In a graph of that sort, the longest-sequence (or longest-loop) question is more or less trying to find the longest Hamilton Circuit (or whatever it is that you call an incomplete Hamilton Circuit).
After some consideration, I realized that a better plan would be to have each node of the graph represent a word, with the edges being individual cards. So “Stone” would connect to “Spirit” which would connect to “Shield” and so forth. In a graph of that sort, the challenge of finding the longest sequence becomes the question I originally posed. Sadly, as it appears to be NP-complete, I may be out of luck (although I can always just write some simple search algorithm and get a reasonably long sequence, I just won’t be assured that it’s maximal).
(I believe the conversion between the two different types of graphs I was discussing is similar to what you you were discussing at the top of this thread…)
Despite the general problem being NP complete, I suspect that this particular case is feasibly solveable, by virtue of being sparse. The graph isn’t even connected, so disconnected pieces can be thrown away right off the bat, and most words are used in very few cards. In fact, most cards contain a very uncommon word, like “Æther” or “Hasban”, and many words show up predominantly as the first word or last word (generally an adjective followed by a noun), which would mean they wouldn’t form many connections.
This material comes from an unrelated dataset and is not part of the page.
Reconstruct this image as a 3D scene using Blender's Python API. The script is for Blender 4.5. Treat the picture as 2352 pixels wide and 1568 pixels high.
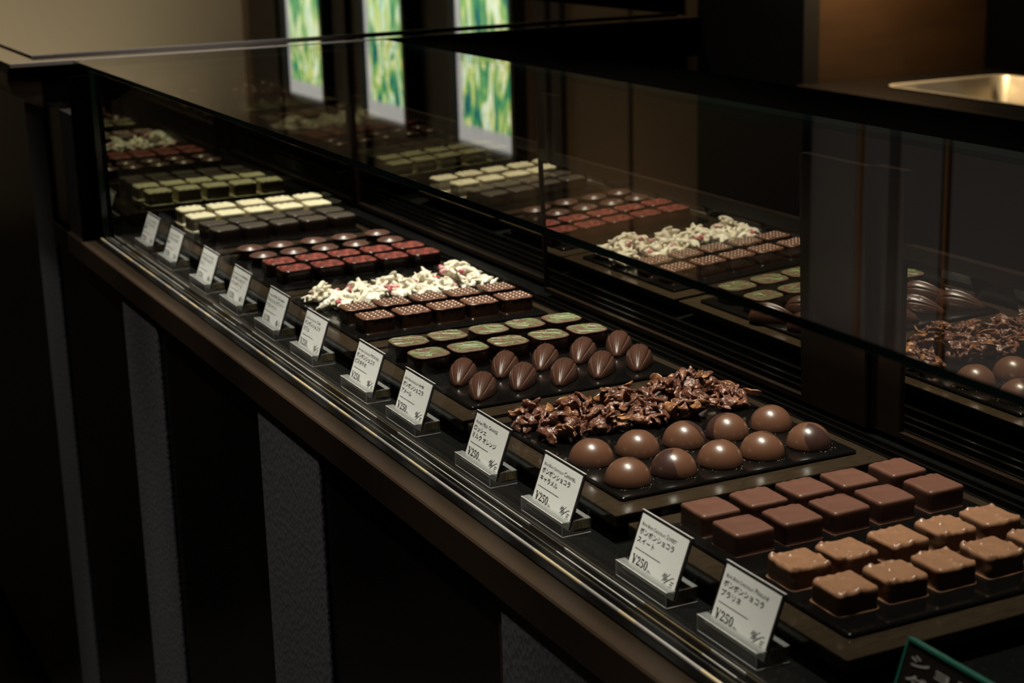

So if you run your breadth-first search, it shouldn’t actually run into too many long dead ends.
Now, if it’s heuristics for HP you’re looking for, then you want to start going thru Scientific Citations looking for the name “Dana Angluin.” She’s at the “top” of the citation tree for this. Then you start looking for newer stuff citing her earlier papers.
BFS is going to provide a much worse approximation than DFS. BFS finds short paths, not long ones.
If you go with one node/word, you’re going to have some nodes of very high degree. The best simple heuristics don’t like that.
Note: One of my kids won the MtG contest at the local Con a couple years ago. I understand the context a bit thru years of osmosis.